Seller and Purchaser are parties to that certain Agreement of Sale and
Purchase Agreement dated as of December 14, 2012 (the "Agreement"), for the purchase and sale of the property commonly known as Parkway Plaza I and II Office Buildings, Dallas, Texas.

C.

Purchaser and Seller desire to modify the terms of the Agreement
pursuant to the terms and conditions of this Amendment.
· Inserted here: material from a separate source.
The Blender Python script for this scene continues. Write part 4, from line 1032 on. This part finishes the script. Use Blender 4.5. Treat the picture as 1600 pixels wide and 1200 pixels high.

NOW THEREFORE, in consideration of the mutual promises set forth herein, and for other good and valuable consideration, the receipt and sufficiency of which are hereby acknowledged, the parties hereto, intending to be legally bound, hereby agree as follows:

1.

Incorporation of Recitals; Definitions. The foregoing recitals are
incorporated herein. Capitalized terms not otherwise defined herein shall have the meaning given such terms in the Agreement.

2.

Purchase Price. Section 1.1.4 of the Agreement is amended to provide
that the Purchase Price shall be $9,750,000.00.

3.

Closing. Section 1.1.8 of the Agreement is amended to provide that the
Closing shall be on or before March 1, 2013, and Purchaser shall have no right to extend the Closing.

4.

Waiver of Termination Rights. Purchaser hereby waives its right to
terminate the Agreement provided in Section 4.1 and 4.2 of the Agreement.

5.

Seller Closing Requirements. Section 3.1.1.8 of the Agreement is
amended to add the following two (2) requirements that shall be satisfied by Seller by three (3) days prior to Closing: (i) delivery of an Estoppel Certificate and SNDA from JP Morgan Chase Bank, and (ii) delivery of a lease executed by Jericho Systems.



6.

No Further Amendment. Except as expressly set forth herein, the
Agreement remains unmodified and in full force and effect. To the extent of any inconsistency between the terms and provisions of this Amendment and the Agreement, the terms and provisions of this Amendment shall control.

7.

Miscellaneous. This Amendment may be executed in multiple
counterparts each of which shall be deemed an original but together shall constitute one and the same instrument. Each party has the right to rely upon a facsimile or e-mail counterpart of this Amendment signed by the other party to the same extent as if such party received an original counterpart. This Amendment shall extend to, be binding upon and inure to the benefit of the respective heirs, devisees, legal representatives, successors, permitted assigns and beneficiaries of the parties hereto.

IN WITNESS WHEREOF, Seller and Purchaser have executed and delivered this Amendment as of the date above written.

SELLER:

MERIT 99 OFFICE PORTFOLIO L.P.

By: MTP, Inc., General Partner

By: David R. Roelke, COO

PURCHASER:

HARTMAN SHORT TERM INCOME PROPERTIES XX, INC.